### Exercise directions:
Starting with the first line of the listing, quote each line exactly until and including the one with "return (n & 0xffff) / 65535.0", leaving pictures out.

### Data provided:
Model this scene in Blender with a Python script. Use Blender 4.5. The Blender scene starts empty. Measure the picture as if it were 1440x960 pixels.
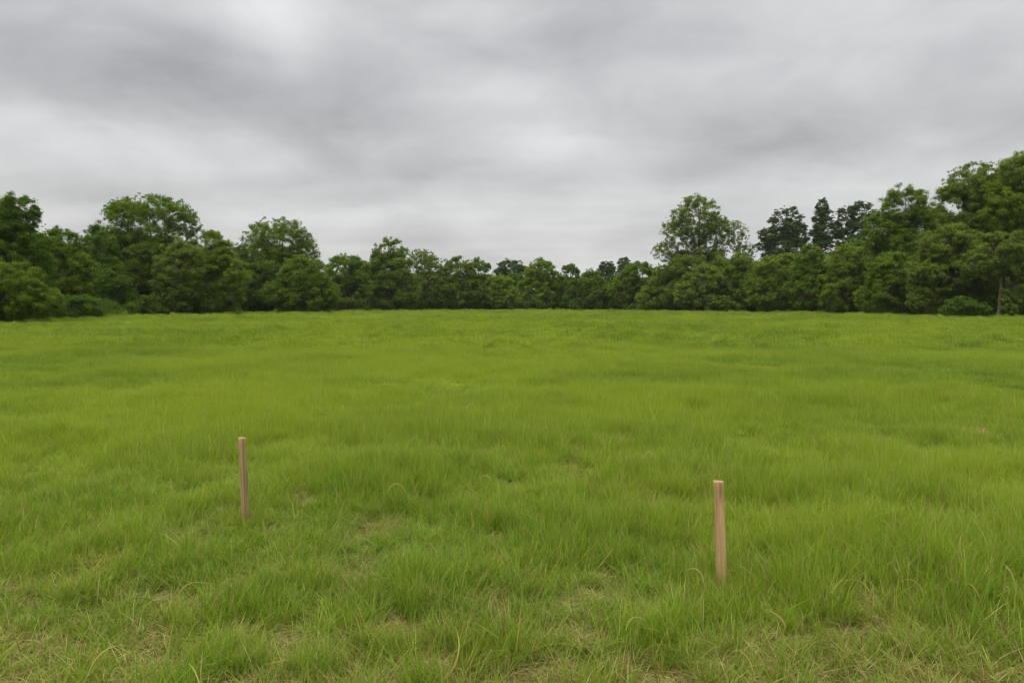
import bpy, math
import numpy as np

rng = np.random.default_rng(7)
scn = bpy.context.scene
COL = scn.collection
R = math.radians

# ------------------------------------------------------------------ camera numbers
F = 1040.0                      # focal length in photo pixels (1440 wide)
CAMZ = 1.65
PITCH = math.atan(54 / F)       # looks slightly down

def pt(px, py, d):
    """point on the sight line of a photo pixel at ground distance d (metres along +Y)"""
    cx, cy = (px - 720) / F, (480 - py) / F
    y = math.cos(PITCH) + cy * math.sin(PITCH)
    z = -math.sin(PITCH) + cy * math.cos(PITCH)
    k = d / y
    return np.array([cx * k, d, CAMZ + z * k])

# ------------------------------------------------------------------ numpy noise
def _hash(ix, iy, seed):
    n = (ix.astype(np.int64) * 374761393 + iy.astype(np.int64) * 668265263 + seed * 1442695041) & 0xffffffff
    n = ((n ^ (n >> 13)) * 1274126177) & 0xffffffff
    n = n ^ (n >> 16)
    return (n & 0xffff) / 65535.0

def vnoise(x, y, scale, seed):
    x = np.asarray(x, float) / scale + 1000.3
    y = np.asarray(y, float) / scale + 1000.7
    ix, iy = np.floor(x), np.floor(y)
    fx, fy = x - ix, y - iy
    fx = fx * fx * (3 - 2 * fx); fy = fy * fy * (3 - 2 * fy)
    a = _hash(ix, iy, seed); b = _hash(ix + 1, iy, seed)
    c = _hash(ix, iy + 1, seed); d = _hash(ix + 1, iy + 1, seed)
    return (a * (1 - fx) + b * fx) * (1 - fy) + (c * (1 - fx) + d * fx) * fy

def fbm(x, y, scale, seed, oct=3):
    v = 0; a = 1; t = 0
    for o in range(oct):
        v = v + a * vnoise(x, y, scale / 2 ** o, seed + 17 * o); t += a; a *= 0.55
    return v / t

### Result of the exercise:
Model this scene in Blender with a Python script. Use Blender 4.5. The Blender scene starts empty. Measure the picture as if it were 1440x960 pixels.
import bpy, math
import numpy as np

rng = np.random.default_rng(7)
scn = bpy.context.scene
COL = scn.collection
R = math.radians

# ------------------------------------------------------------------ camera numbers
F = 1040.0                      # focal length in photo pixels (1440 wide)
CAMZ = 1.65
PITCH = math.atan(54 / F)       # looks slightly down

def pt(px, py, d):
    """point on the sight line of a photo pixel at ground distance d (metres along +Y)"""
    cx, cy = (px - 720) / F, (480 - py) / F
    y = math.cos(PITCH) + cy * math.sin(PITCH)
    z = -math.sin(PITCH) + cy * math.cos(PITCH)
    k = d / y
    return np.array([cx * k, d, CAMZ + z * k])

# ------------------------------------------------------------------ numpy noise
def _hash(ix, iy, seed):
    n = (ix.astype(np.int64) * 374761393 + iy.astype(np.int64) * 668265263 + seed * 1442695041) & 0xffffffff
    n = ((n ^ (n >> 13)) * 1274126177) & 0xffffffff
    n = n ^ (n >> 16)
    return (n & 0xffff) / 65535.0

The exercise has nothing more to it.